Recorded data:
================

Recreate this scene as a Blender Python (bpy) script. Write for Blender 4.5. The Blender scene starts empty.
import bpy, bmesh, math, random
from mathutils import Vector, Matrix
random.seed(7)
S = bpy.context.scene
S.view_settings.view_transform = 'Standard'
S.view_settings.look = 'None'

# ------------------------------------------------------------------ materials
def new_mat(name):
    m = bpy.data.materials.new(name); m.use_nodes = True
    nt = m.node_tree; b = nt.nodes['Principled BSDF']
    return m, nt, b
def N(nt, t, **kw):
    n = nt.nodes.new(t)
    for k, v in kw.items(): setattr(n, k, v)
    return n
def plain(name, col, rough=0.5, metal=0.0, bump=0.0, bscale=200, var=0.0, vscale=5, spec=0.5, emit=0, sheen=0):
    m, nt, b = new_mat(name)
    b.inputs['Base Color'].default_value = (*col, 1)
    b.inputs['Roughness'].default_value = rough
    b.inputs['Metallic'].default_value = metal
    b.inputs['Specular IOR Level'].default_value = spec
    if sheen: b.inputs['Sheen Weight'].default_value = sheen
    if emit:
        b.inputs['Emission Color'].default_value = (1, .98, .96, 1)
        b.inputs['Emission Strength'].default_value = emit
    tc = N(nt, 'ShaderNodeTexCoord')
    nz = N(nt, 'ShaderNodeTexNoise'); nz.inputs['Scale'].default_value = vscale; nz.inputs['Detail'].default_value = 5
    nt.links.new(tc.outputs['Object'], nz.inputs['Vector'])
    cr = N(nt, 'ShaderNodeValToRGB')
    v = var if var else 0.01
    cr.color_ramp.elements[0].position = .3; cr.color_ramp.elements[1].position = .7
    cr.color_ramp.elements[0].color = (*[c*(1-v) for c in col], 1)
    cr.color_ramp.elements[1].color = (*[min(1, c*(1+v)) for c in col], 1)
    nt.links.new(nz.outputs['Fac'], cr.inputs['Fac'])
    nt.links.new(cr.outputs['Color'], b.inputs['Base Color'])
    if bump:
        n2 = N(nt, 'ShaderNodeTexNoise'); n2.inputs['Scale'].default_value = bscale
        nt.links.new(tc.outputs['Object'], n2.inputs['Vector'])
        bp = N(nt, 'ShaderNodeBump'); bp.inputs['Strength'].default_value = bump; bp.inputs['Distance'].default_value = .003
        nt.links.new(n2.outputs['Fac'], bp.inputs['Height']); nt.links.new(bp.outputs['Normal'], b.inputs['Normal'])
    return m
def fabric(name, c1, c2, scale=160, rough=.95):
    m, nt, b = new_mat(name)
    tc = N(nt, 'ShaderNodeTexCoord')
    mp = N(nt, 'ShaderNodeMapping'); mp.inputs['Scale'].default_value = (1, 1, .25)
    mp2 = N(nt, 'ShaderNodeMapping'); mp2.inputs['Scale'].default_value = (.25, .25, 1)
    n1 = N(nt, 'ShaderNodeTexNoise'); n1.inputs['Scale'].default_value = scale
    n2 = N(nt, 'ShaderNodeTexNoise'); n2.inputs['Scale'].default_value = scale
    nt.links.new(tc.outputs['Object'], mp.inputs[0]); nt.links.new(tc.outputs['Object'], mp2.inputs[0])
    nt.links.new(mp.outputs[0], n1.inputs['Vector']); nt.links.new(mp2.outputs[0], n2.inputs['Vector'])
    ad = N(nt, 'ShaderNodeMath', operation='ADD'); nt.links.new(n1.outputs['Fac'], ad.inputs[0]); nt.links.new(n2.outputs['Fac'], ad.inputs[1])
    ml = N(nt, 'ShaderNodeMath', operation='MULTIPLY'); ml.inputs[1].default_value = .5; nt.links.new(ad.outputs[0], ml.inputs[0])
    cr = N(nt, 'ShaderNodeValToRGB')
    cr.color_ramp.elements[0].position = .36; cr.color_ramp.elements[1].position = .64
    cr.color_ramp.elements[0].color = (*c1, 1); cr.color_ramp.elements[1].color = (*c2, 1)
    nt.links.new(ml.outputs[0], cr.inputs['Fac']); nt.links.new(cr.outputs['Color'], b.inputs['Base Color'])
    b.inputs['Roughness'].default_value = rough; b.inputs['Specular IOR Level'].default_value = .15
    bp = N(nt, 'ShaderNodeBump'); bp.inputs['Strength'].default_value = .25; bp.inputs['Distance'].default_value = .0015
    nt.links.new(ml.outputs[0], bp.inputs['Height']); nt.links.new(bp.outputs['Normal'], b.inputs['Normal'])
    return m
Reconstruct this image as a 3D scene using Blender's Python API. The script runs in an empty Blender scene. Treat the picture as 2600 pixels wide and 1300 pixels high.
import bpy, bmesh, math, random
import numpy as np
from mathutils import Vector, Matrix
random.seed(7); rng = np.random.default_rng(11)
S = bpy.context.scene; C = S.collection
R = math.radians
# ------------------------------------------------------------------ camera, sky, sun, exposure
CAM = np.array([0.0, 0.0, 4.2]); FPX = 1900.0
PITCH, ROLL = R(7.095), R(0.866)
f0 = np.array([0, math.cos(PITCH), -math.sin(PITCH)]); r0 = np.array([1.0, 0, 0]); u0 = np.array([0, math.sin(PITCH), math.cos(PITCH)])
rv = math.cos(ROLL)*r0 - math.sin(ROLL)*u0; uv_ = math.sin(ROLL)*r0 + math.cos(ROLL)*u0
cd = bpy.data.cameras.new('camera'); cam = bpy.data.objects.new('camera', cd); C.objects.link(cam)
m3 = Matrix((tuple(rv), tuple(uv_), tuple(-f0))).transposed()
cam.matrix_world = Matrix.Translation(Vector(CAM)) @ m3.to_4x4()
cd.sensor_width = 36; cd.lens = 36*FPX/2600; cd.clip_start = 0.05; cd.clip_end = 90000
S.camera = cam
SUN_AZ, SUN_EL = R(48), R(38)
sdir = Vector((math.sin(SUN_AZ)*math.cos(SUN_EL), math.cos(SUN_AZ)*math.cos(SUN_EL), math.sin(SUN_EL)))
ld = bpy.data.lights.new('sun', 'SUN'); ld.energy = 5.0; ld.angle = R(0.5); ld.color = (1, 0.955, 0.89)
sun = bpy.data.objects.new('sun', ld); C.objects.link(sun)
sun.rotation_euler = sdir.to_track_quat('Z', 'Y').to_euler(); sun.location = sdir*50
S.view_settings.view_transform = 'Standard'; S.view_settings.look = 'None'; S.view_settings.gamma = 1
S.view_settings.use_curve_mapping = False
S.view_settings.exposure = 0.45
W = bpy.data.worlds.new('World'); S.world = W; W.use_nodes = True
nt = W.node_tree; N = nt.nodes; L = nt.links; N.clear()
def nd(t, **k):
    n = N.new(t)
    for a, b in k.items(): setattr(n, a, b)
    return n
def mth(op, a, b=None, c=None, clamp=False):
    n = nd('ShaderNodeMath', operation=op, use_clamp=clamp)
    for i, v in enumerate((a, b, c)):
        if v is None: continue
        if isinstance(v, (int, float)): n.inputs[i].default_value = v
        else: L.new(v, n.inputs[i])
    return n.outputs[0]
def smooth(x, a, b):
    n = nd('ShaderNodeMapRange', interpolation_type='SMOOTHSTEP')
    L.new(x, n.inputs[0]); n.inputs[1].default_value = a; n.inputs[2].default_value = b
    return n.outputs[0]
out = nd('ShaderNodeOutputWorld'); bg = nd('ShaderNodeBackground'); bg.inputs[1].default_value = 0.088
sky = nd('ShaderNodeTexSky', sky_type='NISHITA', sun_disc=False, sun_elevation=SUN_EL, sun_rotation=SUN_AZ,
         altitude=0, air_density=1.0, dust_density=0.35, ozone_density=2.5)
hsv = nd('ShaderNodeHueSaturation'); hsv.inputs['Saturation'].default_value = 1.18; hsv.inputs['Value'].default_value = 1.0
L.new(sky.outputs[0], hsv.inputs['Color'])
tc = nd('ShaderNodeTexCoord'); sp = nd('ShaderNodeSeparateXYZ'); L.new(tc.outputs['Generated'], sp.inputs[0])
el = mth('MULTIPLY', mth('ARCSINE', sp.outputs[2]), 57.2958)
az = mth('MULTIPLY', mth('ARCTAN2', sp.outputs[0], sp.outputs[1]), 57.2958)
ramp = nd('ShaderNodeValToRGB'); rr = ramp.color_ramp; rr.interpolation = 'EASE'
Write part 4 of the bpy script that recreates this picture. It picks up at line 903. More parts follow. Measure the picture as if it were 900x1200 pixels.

================

Given task — Copy out the lines that hold "scene".

Output for this task —
Recreate this scene as a Blender Python (bpy) script. Write for Blender 4.5. The Blender scene starts empty.
S = bpy.context.scene
Reconstruct this image as a 3D scene using Blender's Python API. The script runs in an empty Blender scene. Treat the picture as 2600 pixels wide and 1300 pixels high.
S = bpy.context.scene; C = S.collection